注目を集めた大阪都構想は、17日に行われた住民投票によって僅差ながら反対多数で、消滅することになった。
制度設計に関して様々な批判等がありながらも、既得権を打破するために旧態依然とした制度そのものを変えるチャンスを失ったのは確かだろう。実行して間違えがあれば修正されればいいが、それさえもできない。制度というものは「ゼロ」と「1」では天と地との開きがあり、「ゼロ」となったことで二重行政を無くすチャンスを失ったと感じている。
民意は民意なので、結果は受け止めなければならない。今後、大阪で起きることは大阪市民が納得するだろうし、後で「やっぱり」と思った時は、手遅れになっているかもしれないながら、改めて変えればいい訳だ。また、「あの時、選んだ結果で良かった」となるのであれば幸いだ。
ただ、賛成派としては、厳しい財政状態の中、現状維持で大丈夫なのだろうか。リストラが必要な時に進めず、後に倒産してしまった企業の例を見たことがある者として心配になる。この例では、リストラの時には手厚い退職金の上積みがあったが、倒産したらそれもない――結果、リストラに反対した向きは、より悪い状態に追い込まれたのだ。

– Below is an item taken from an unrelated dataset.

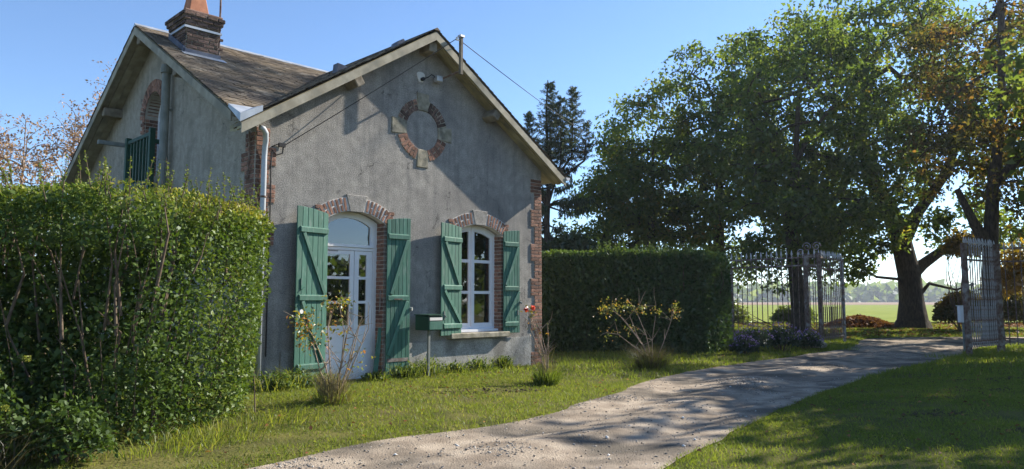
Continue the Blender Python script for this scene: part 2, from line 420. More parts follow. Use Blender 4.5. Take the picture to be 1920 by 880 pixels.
# drive
NA = 28
tt = np.linspace(0, 1, NA)
DP = EL[:, None, :] * (1 - tt)[None, :, None] + ER[:, None, :] * tt[None, :, None]
DP = DP.reshape(-1, 2)
w = np.tile(tt, len(EL))
dz = (n2(DP[:,0], DP[:,1], 0.7, 2) - 0.38) * 0.05 + (n2(DP[:,0], DP[:,1], 4, 3, 2.5) - 0.44) * 0.022
dz = dz - 0.035 * np.exp(-((w - 0.25) / 0.10) ** 2) - 0.035 * np.exp(-((w - 0.75) / 0.10) ** 2) + 0.02 * np.exp(-((w - 0.5) / 0.15) ** 2)
edge = np.minimum(w, 1 - w)
dz = dz * sstep(0, 0.08, edge) + 0.012
di = np.arange(len(EL) * NA).reshape(len(EL), NA)
F = np.stack([di[:-1, :-1].ravel(), di[:-1, 1:].ravel(), di[1:, 1:].ravel(), di[1:, :-1].ravel()], -1)
def drive_material():
    m = mat('drive_gravel', (0.25,0.20,0.15), (0.455,0.375,0.285), scale=2.6, rough=0.95, bump=0.02, bscale=55, c3=(0.145,0.125,0.10), scale3=0.75, lo3=0.47, hi3=0.60, detail=10, spec=0.05)
    return m
M['drive'] = drive_material()
me = np_mesh('drive', np.c_[DP, dz], F); me.polygons.foreach_set('use_smooth', [True] * len(me.polygons))
tag(link('drive', me, M['drive']), kind='structure')
def drive_h(P):
    # nearest drive vertex height
    out = np.zeros(len(P))
    for i in range(0, len(P), 400):
        Q = P[i:i+400]
        k = np.argmin(((Q[:, None, :] - DP[None, ::1, :]) ** 2).sum(-1), axis=1)
        out[i:i+400] = dz[k]
    return out

# fields beyond the trees
def sheet(name, x0, x1, y0, y1, z, material, n=40):
    X = np.linspace(x0, x1, n); Y = np.linspace(y0, y1, n); a, b = np.meshgrid(X, Y)
    P = np.stack([a.ravel(), b.ravel()], -1); i = np.arange(n*n).reshape(n, n)
    F = np.stack([i[:-1,:-1].ravel(), i[:-1,1:].ravel(), i[1:,1:].ravel(), i[1:,:-1].ravel()], -1)
    zz = np.full(n*n, z) + (n2(P[:,0], P[:,1], 0.02, 2) - .4) * 0.05
    return tag(link(name, np_mesh(name, np.c_[P, zz], F), material), kind='structure')
M['crop'] = mat('young_crop', (0.17,0.215,0.030), (0.26,0.285,0.045), scale=0.6, rough=0.95, bump=0.04, bscale=5, spec=0.05, c3=(0.22,0.26,0.06), scale3=0.08)
M['plough'] = mat('stubble', (0.26,0.17,0.11), (0.34,0.24,0.16), scale=0.4, rough=0.95, spec=0.05)
sheet('crop_field', -300, 400, 42, 210, 0.24, M['crop'])
sheet('stubble_field', -700, 900, 212, 520, 0.26, M['plough'])

# ------------------------------------------------------------------ the house
TH = 0.7816
AX, AY = -3.944, 11.1475
HB = empty('house', (AX, AY, 0.0), math.pi/2 - TH)
tag(HB, 'small grey rendered cottage with two gables, slate roof and green shutters', 'house')
W = 6.485; ZE = 4.35; MF = 0.64; OF = 0.36; D = 8.75; OL = 0.41; MS = 0.56; EO = 0.38
UC = W / 2; VC = D / 2
RT = 0.10        # roof build-up between roof top line and wall top
def hw(u, v, z):   # house to world
    c, s = math.cos(math.pi/2 - TH), math.sin(math.pi/2 - TH)
    return Vector((AX + u * c - v * s, AY + u * s + v * c, z))

def arch_pts(x0, x1, z_spring, rise, n=12):
    """segmental arch from (x1,zs) over to (x0,zs)"""
    w = (x1 - x0) / 2; R = (w * w + rise * rise) / (2 * rise); cz = z_spring + rise - R; cx = (x0 + x1) / 2
    a = math.asin(w / R)
    return [(cx + R * math.sin(a - 2 * a * i / n), cz + R * math.cos(a - 2 * a * i / n)) for i in range(n + 1)]

DOOR = (1.25, 2.41, 0.10, 2.80, 0.17)     # x0,x1,z0,spring,rise
WIN = (4.08, 5.29, 0.84, 2.79, 0.16)
def opening_loop(o):
    x0, x1, z0, zs, r = o
    return [(x0, z0), (x1, z0)] + arch_pts(x0, x1, zs, r)

def wall_with_holes(name, outer, holes, tofn, depth_vec, depth, material, parent):
    """outer/holes in 2d; tofn maps 2d to 3d; reveals of holes are 'depth' deep"""
    polys = [[Vector((p[0], p[1], 0)) for p in outer]] + [[Vector((p[0], p[1], 0)) for p in h] for h in holes]
    tris = geometry.tessellate_polygon(polys)
    flat = [p for poly in polys for p in poly]
    m = MB(); m.v = [tuple(tofn(p.x, p.y)) for p in flat]; m.f = [tuple(t) for t in tris]
    dv = Vector(depth_vec) * depth
    for poly in polys:
        n = len(poly)
        for i in range(n):
            a = Vector(tofn(poly[i].x, poly[i].y)); b = Vector(tofn(poly[(i+1) % n].x, poly[(i+1) % n].y))
            m.poly([a, b, b + dv, a + dv])
    # back face
    b = len(m.v); m.v += [tuple(Vector(tofn(p.x, p.y)) + dv) for p in flat]
    m.f += [tuple(b + i for i in reversed(t)) for t in tris]
    return m.build(name, material, parent)

zt = lambda u: ZE + MF * min(u, W - u) - RT
front = wall_with_holes('front_wall', [(0, -0.1), (W, -0.1), (W, zt(W)), (UC, zt(UC)), (0, zt(0))], [opening_loop(DOOR), opening_loop(WIN)],
                        lambda x, z: (x, 0.0, z), (0, 1, 0), 0.34, M['render'], HB)
LCX, LR, LZ0, LZS = 4.40, 0.46, 3.86, 5.10      # loft opening in the side gable (centre v, radius, sill, spring)
loft_hole = [(LCX - LR, LZ0), (LCX + LR, LZ0)] + [(LCX + LR * math.cos(a), LZS + LR * math.sin(a)) for a in np.linspace(0, math.pi, 15)]
zs_ = lambda v: ZE + MS * min(v, D - v) - RT
side = wall_with_holes('side_wall', [(0.345, -0.1), (D, -0.1), (D, zs_(D)), (VC, zs_(VC)), (0.345, zs_(0.345))], [loft_hole], lambda y, z: (0.0, y, z), (1, 0, 0), 0.34, M['render_side'], HB)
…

官民のことを同レベルで語ってはいけないと批判もあるだろうが、自治体の場合も、かつての夕張市のようになったら元も子もない。メスを入れるべき時に入れられなかった――そのために、将来がもっとひどいことになっては不幸である。大阪都構想は、その貴重なメスと思っていた。
他にも指摘する方が多いが、今回の投票で注目すべきは、出口調査で示された世代別の投票行動である。70代以上の「反対」が他の世代に比べて際立ち、30代、40代が改革を求めていたという事実がそれ。福祉費の削減に怯える高齢世代が、他の世代に比べて反対に向かったのは容易に想像できる。
「福祉切り捨て」はいけない。だが「無い袖は振れない」状態であれば、「切り捨て」は許されないまでも、ある程度の「我慢」は必要なのではないかと思う。「我慢」しなかったため、結果として財政再建団体に転落するなどして「切り捨て」を余儀なくされる――これではいけないと思うが、現実の政治、選挙では受け入れられるのは難しい。それをハッキリ示したのが今回の投票結果だった。
誤解を恐れずに言えば、今回の投票は「70代以上」の世代が、明確に闘うことを他の世代に宣言、「宣戦布告」した格好になったと思う。一般的な「人を選ぶ」選挙でハッキリしなかったことが、大掛かりな「制度を選ぶ」選挙で白日の下さらけ出されたのである。政策における「世代間抗争」は、ある種タブーみたいな感じだったが、今後は政治の争点になる可能性が出てきた。
都構想の否定は残念に思うものの、それが明確になったことだけでも、今回の住民投票は意味が大きかったのではないか。